* _Requirements_:
Your output is the lines from the first one to the one containing "return CX+F*X/Y, HY+(H-Z)*F/Y", repeated exactly, with images left out.

* START Dataset entries *

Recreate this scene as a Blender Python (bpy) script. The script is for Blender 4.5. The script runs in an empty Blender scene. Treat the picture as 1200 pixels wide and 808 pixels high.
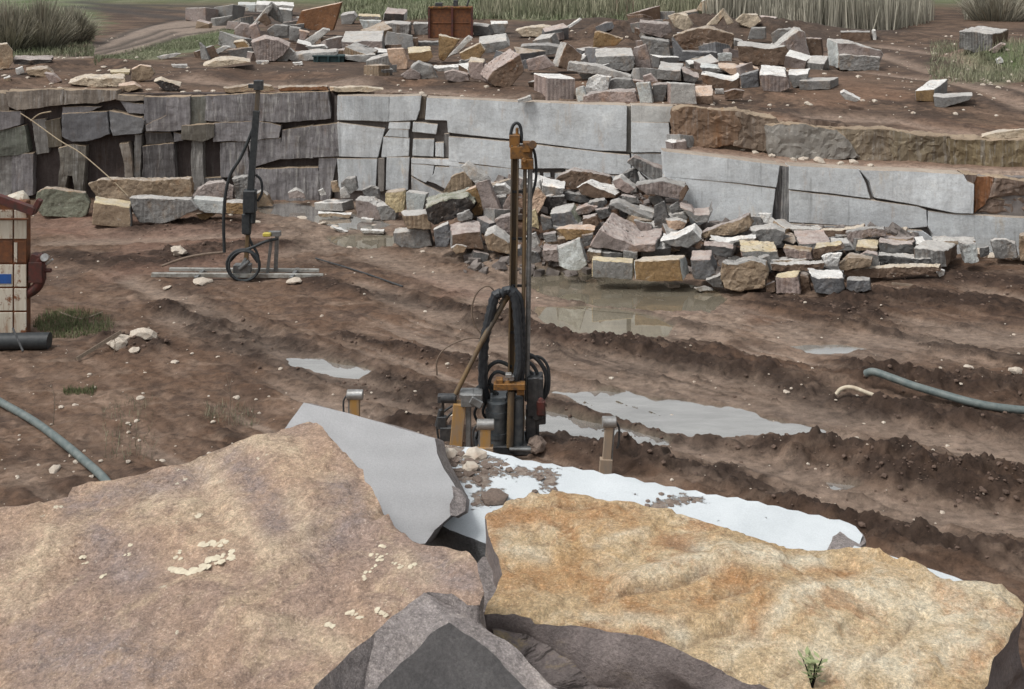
import bpy, bmesh, math, random
import numpy as np
from mathutils import Vector, Matrix, noise as mnoise
random.seed(7)
F, CX, H, HY = 1300.0, 600.0, 7.9, -50.0     # focal length in photo pixels, centre, eye height, horizon row
scn = bpy.context.scene
col = scn.collection

def P(x, y, Y):
    return Vector(((x-CX)/F*Y, Y, H-(y-HY)/F*Y))
def G(x, y, z=0.0):
    return P(x, y, (H-z)*F/(y-HY))
def px_of(X, Y, Z):
    return CX+F*X/Y, HY+(H-Z)*F/Y

# ------------------------------------------------------------------ node helpers
class NT:
    def __init__(s, name):
        s.m = bpy.data.materials.new(name); s.m.use_nodes = True
        s.t = s.m.node_tree; s.t.nodes.clear()
        s.out = s.t.nodes.new('ShaderNodeOutputMaterial')
        s.b = s.t.nodes.new('ShaderNodeBsdfPrincipled')
        s.t.links.new(s.b.outputs[0], s.out.inputs[0])
    def n(s, kind, **kw):
        nd = s.t.nodes.new('ShaderNode'+kind)
        for k, v in kw.items(): setattr(nd, k, v)
        return nd
    def l(s, a, b): s.t.links.new(a, b)
    def set(s, inp, v):
        if hasattr(v, 'links') or isinstance(v, bpy.types.NodeSocket): s.l(v, inp)
        else: inp.default_value = v
    def coord(s, scale=(1,1,1), kind='Object'):
        tc = s.n('TexCoord'); mp = s.n('Mapping'); mp.inputs['Scale'].default_value = scale
        s.l(tc.outputs[kind], mp.inputs[0]); return mp.outputs[0]
    def pos(s, scale=(1,1,1), rot=(0,0,0)):
        g = s.n('NewGeometry'); mp = s.n('Mapping'); mp.inputs['Scale'].default_value = scale
        mp.inputs['Rotation'].default_value = rot
        s.l(g.outputs['Position'], mp.inputs[0]); return mp.outputs[0]
    def noise(s, vec, scale, detail=5, rough=.6, dist=0.0):
        nd = s.n('TexNoise'); nd.inputs['Scale'].default_value = scale
        nd.inputs['Detail'].default_value = detail; nd.inputs['Roughness'].default_value = rough
        nd.inputs['Distortion'].default_value = dist
        s.l(vec, nd.inputs['Vector']); return nd.outputs['Fac']
    def ramp(s, fac, stops, interp='LINEAR'):
        r = s.n('ValToRGB'); r.color_ramp.interpolation = interp
        e = r.color_ramp.elements
        while len(e) < len(stops): e.new(0.5)
        for q, (p, c) in zip(e, stops):
            q.position = p
            q.color = (c, c, c, 1) if isinstance(c, (int, float)) else tuple(c)+((1,) if len(c) == 3 else ())
        s.l(fac, r.inputs[0]); return r.outputs[0]
    def mix(s, fac, a, b, mode='MIX'):
        m = s.n('Mix', data_type='RGBA', blend_type=mode)
        s.set(m.inputs[0], fac)
        for i, v in ((6, a), (7, b)):
            if isinstance(v, tuple) and len(v) == 3: v = v+(1,)
            s.set(m.inputs[i], v)
        return m.outputs[2]
    def math(s, op, a, b=0.0):
        m = s.n('Math', operation=op); s.set(m.inputs[0], a); s.set(m.inputs[1], b); return m.outputs[0]
    def bump(s, h, strength=.5, dist=.02, prev=None):
        b = s.n('Bump'); b.inputs['Strength'].default_value = strength; b.inputs['Distance'].default_value = dist
        s.l(h, b.inputs['Height'])
        if prev is not None: s.l(prev, b.inputs['Normal'])
        return b.outputs[0]
    def done(s, color, rough=.8, normal=None, metal=0.0, spec=.4):
        s.set(s.b.inputs['Base Color'], color if not (isinstance(color, tuple) and len(color) == 3) else color+(1,))
        s.set(s.b.inputs['Roughness'], rough); s.set(s.b.inputs['Metallic'], metal)
        s.b.inputs['Specular IOR Level'].default_value = spec
        if normal is not None: s.l(normal, s.b.inputs['Normal'])
        return s.m

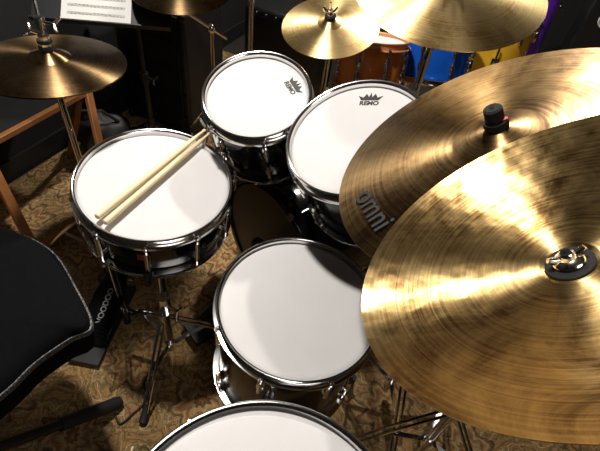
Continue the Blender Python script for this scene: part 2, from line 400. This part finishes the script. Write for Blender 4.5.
# rack toms
t1,M1=drum('rack_tom',*D['t1'],.1265,.20,6,black_lacq,twist=.3,logo=(.082,.036,math.radians(-55)))
t2,M2=drum('rack_tom',*D['t2'],.1524,.22,6,black_lacq,twist=.1,logo=(.022,.102,math.radians(-8)))
f1,MF1=drum('floor_tom',*D['f1'],.1778,.34,8,black_lacq,twist=.1)
f2,MF2=drum('floor_tom',*D['f2'],.2032,.38,8,black_lacq,twist=.3)
def legs(root,M,R,angs):
    ch=MB();rb=MB()
    for a in angs:
        c,s=math.cos(a),math.sin(a)
        top=M@Vector((c*(R+.024),s*(R+.024),-.10));mid=M@Vector((c*(R+.024),s*(R+.024),-.26))
        foot=Vector((mid.x+c*.035,mid.y+s*.035,ZF+.02))
        ch.tube([top,mid,mid+Vector((c*.012,s*.012,-.06)),foot],.0048,10)
        ch.box((R+.014,0,-.17),(.028,.03,.05),M@Matrix.Rotation(a,4,'Z'))
        wingscrew(ch,M@Vector((c*(R+.028),s*(R+.028),-.17)),(c,s,0),1.2)
        rb.tube([foot+Vector((0,0,.03)),foot-Vector((0,0,.02))],.011,12)
    ch.obj('legs',chrome,root,world=True);rb.obj('leg_feet',rubber,root,world=True)
legs(f1,MF1,.1778,(2.5,4.45,.2));legs(f2,MF2,.2032,(2.3,4.4,.35))
# bass drum
bn=Vector((-.707,-.707,0));bC=Vector((-.09,.97,.27))
bx=Matrix(((.707,0,bn.x,bC.x),(-.707,0,bn.y,bC.y),(0,1,0,bC.z),(0,0,0,1)))
bd=group('bass_drum',T(bC.x,bC.y,0))
R=.2286
MB().lathe([(R,-.02),(R,-.36)],96).obj('shell',black_lacq,bd,bx)
MB().lathe([(0,0),(R-.008,0),(R,-.01)],96).obj('batter_head',black_pl,bd,bx)
MB().lathe([(0,-.38),(R-.008,-.38),(R,-.37)],96).obj('resonant_head',black_pl,bd,bx)
h=MB()
for z in(.006,-.346): h.lathe([(R+.001,z),(R+.018,z),(R+.020,z-.004),(R+.020,z-.034),(R+.018,z-.038),(R+.001,z-.038)],96,closed=True)
h.obj('hoops',black_lacq,bd,bx)
ch=MB();rb=MB()
for i in range(8):
    A=Matrix.Rotation(2*math.pi*(i+.5)/8,4,'Z')
    for z0,s in((0,1),(-.38,-1)):
        ch.tube([(R+.012,0,z0+s*.012),(R+.012,0,z0-s*.09)],.003,8,bx@A);ch.box((R+.016,0,z0+s*.008),(.03,.02,.006),bx@A)
        ch.sphere((R+.006,0,z0-s*.09),.012,bx@A,1,1,2.2)
for s in(-1,1):
    a=bx@Vector((s*.19,-.12,-.30));b=Vector((a.x+.10*(s>0 and 1 or 0)+.02,a.y+.10*(s<0 and 1 or 0)+.02,ZF+.014));ch.tube([a,b],.006,10);rb.sphere(b,.014)
mp=bx@Vector((0,R,-.2))
ch.tube([mp,mp+Vector((0,0,.22))],.012,16);ch.cyl(.025,0,.02,20,T(*mp))
top=mp+Vector((0,0,.20));ch.sphere(top,.022)
for MM,RR,dz in((M1,.127,-.10),(M2,.1524,-.11)):
    loc=MM.inverted()@top;dd=Vector((loc.x,loc.y,0)).normalized()
    q=MM@(dd*(RR+.018)+Vector((0,0,dz)));ch.tube([top,top.lerp(q,.5)+Vector((0,0,.02)),q],.0055,10)
    ch.box((RR+.010,0,dz),(.018,.045,.06),MM@Matrix.Rotation(math.atan2(dd.y,dd.x),4,'Z'))
ch.obj('hardware',chrome,bd,world=True);rb.obj('spur_feet',rubber,bd,world=True)
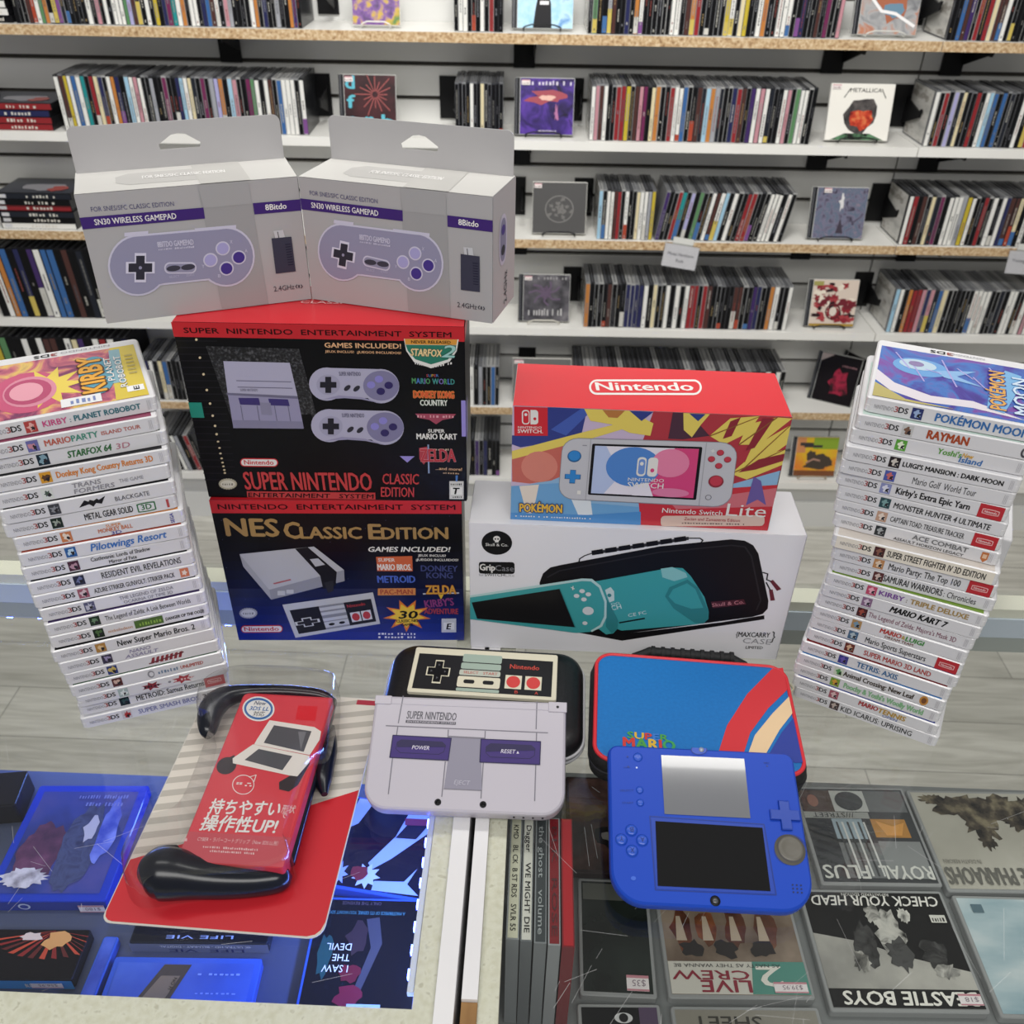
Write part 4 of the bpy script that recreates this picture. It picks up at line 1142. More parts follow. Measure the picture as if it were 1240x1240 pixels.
f.text('KIRBY\'S', 932, 1084, 1035, 1076, 26, M('#8a3b78'), 3, 4); f.text('ADVENTURE', 928, 1106, 1050, 1108, 19, M('#a83c46'), 3, 4)
f.star(865, 1112, 88, 60, M('#e07a2a'), 3, 9, .5, 0.2); f.star(865, 1112, 66, 44, M('#efc93c'), 4, 9, .62, 0.2)
f.text('30', 836, 1121, 904, 1121, 26, ink, 6, 6, 0.15); f.text('CLASSIC NES', 828, 1136, 905, 1134, 10, ink, 6, 4); f.text('GAMES', 845, 1149, 888, 1148, 9, ink, 6, 4)
f.rect(990, 1124, 1043, 1174, M('#c9ccd4'), 3); f.rect(997, 1138, 1036, 1164, M('#e8e9ee'), 4); f.text('E', 1008, 1162, 1026, 1162, 20, ink, 5, 6, 0.2)
nintendo_oval(f, 265, 1142, 416, 1169, nred, off, nred, 3); f.star(292, 1098, 34, 20, M('#a9acb8'), 3, 22, .9); f.ell(292, 1098, 26, 14, M('#d3d5dc'), 4); f.scrib(272, 1102, 312, 1102, 8, M('#7b7e88'), 5, 3, 5)
f.scrib(760, 1180, 900, 1182, 7, off, 3, 5, 12); f.scrib(760, 1192, 900, 1194, 7, off, 3, 6, 12)
rd = random.Random(5)
for k in range(40): f.ell(rd.uniform(190, 1040), rd.uniform(745, 1150), 1.2, 1.2, M('#5a5f8a'), 2, n=5)
b.build('carton', t)

t, b, F, Tp, Rt, fr = carton('console_box', 'black retro console box with red title and two printed pads above the navy one', 'game console box', (-0.3205, 0.7375), (-0.0632, 0.7450), 0.1902, 0.1862, 0.088, (blk, nred, M('#15151a', 0.3)), 'red-banded console boxes in the middle stack')
SB = ((153, 688), (1070, 693), (1062, 64), (27, 52))
f = requad(F, SB)
F.rect(0, 0.925, 1, 1, nred, 2); F.text('SUPER  NINTENDO  ENTERTAINMENT  SYSTEM', 0.038, 0.947, 0.955, 0.947, 0.026, drk, 4, 3)
for k in range(22): f.line([(30 + k * 5, 120 + k * 24), (190 + k * 3, 120 + k * 24)], 4, M('#1c1b20', 0.3), 1)
f.poly([(150, 138), (480, 146), (520, 300), (560, 470), (262, 470)], ramp_mat('grey_speckle', [(0.42, '#0f0f12'), (0.56, '#303034'), (0.7, '#58585c')], 420, 2, rough=0.3), 2); f.poly([(262, 470), (240, 420), (520, 380), (560, 470)], blk, 3)
for k, (x, y) in enumerate(((117, 115), (129, 180), (141, 240), (152, 297), (163, 346), (172, 390), (180, 427), (185, 457), (190, 484), (195, 507), (198, 527), (202, 545), (205, 560), (208, 574), (211, 587), (213, 598))): f.ell(x, y, 4.6, 4.6 if k < 8 else 3.4, M('#dcc9a2'), 3, n=10)
f.poly([(85, 343), (132, 343), (142, 398), (93, 398)], M('#1f8f7c'), 2)
lil = M('#b2afc8', .35); lil2 = M('#9894b4', .35); pur = M('#3a2d70', .35); shade = M('#6f6c86', .35)
f.poly([(212, 192), (447, 196), (474, 318), (226, 308)], lil, 3); f.poly([(226, 308), (474, 318), (495, 432), (245, 432)], lil2, 3); f.poly([(222, 306), (474, 316), (476, 326), (224, 314)], shade, 4)
f.line([(258, 262), (452, 265)], 3, shade, 4); f.line([(262, 285), (456, 288)], 3, shade, 4); f.text('SUPER NINTENDO', 272, 300, 334, 300, 9, M('#5c5a70'), 4, 1)
f.poly([(264, 324), (336, 324), (343, 350), (270, 348)], pur, 5); f.poly([(370, 326), (440, 328), (446, 352), (376, 350)], pur, 5); f.poly([(340, 340), (378, 341), (384, 385), (346, 384)], M('#8a87a2'), 5)
for x in (272, 330, 392, 440): f.line([(x, 352), (x + 12, 430)], 3, shade, 4)
f.poly([(243, 405), (490, 408), (495, 434), (245, 434)], M('#85829e'), 4)
for dx, dy, s_ in ((0, 0, 1.0), (6, 150, 1.03)):
    X = lambda x: 515 + dx + (x - 515) * s_
    Y = lambda y: y + dy
    f.ell(X(578), Y(272), 63 * s_, 60, lil, 3, n=28); f.ell(X(768), Y(278), 65 * s_, 62, lil, 3, n=28); f.poly([(X(570), Y(213)), (X(770), Y(217)), (X(770), Y(322)), (X(575), Y(320))], lil, 3)
    f.poly([(X(560), Y(328)), (X(640), Y(322)), (X(700), Y(326)), (X(770), Y(340)), (X(700), Y(318)), (X(620), Y(312))], lil2, 4)
    f.ell(X(769), Y(276), 63 * s_, 54, M('#807ca0', .35), 4, n=28); f.ell(X(583), Y(274), 42, 37, M('#a5a2bc', .35), 4, n=24); dpad(f, X(583), Y(274), 29, M('#26252e', .35), 5)
    for x, y, m in ((762, 252, '#8d86d0'), (734, 273, '#8d86d0'), (796, 274, '#2c2160'), (768, 296, '#2c2160')): f.ell(X(x), Y(y), 15, 13, M(m, .3), 6, n=16)
    for x, y in ((650, 285), (683, 287)): f.ell(X(x), Y(y), 14, 8, M('#33323c'), 5, -0.7, n=14)
    f.text('SUPER NINTENDO', X(622), Y(241), X(698), Y(241), 14, M('#62607a'), 5, 2)
f.text('GAMES INCLUDED!', 572, 140, 840, 142, 17, M('#e3b184'), 3, 5); f.text('JEUX INCLUS!  ¡JUEGOS INCLUIDOS!', 573, 158, 840, 162, 8, M('#e3b184'), 3, 4)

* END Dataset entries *

* _Task result_:
Recreate this scene as a Blender Python (bpy) script. The script is for Blender 4.5. The script runs in an empty Blender scene. Treat the picture as 1200 pixels wide and 808 pixels high.
import bpy, bmesh, math, random
import numpy as np
from mathutils import Vector, Matrix, noise as mnoise
random.seed(7)
F, CX, H, HY = 1300.0, 600.0, 7.9, -50.0     # focal length in photo pixels, centre, eye height, horizon row
scn = bpy.context.scene
col = scn.collection

def P(x, y, Y):
    return Vector(((x-CX)/F*Y, Y, H-(y-HY)/F*Y))
def G(x, y, z=0.0):
    return P(x, y, (H-z)*F/(y-HY))
def px_of(X, Y, Z):
    return CX+F*X/Y, HY+(H-Z)*F/Y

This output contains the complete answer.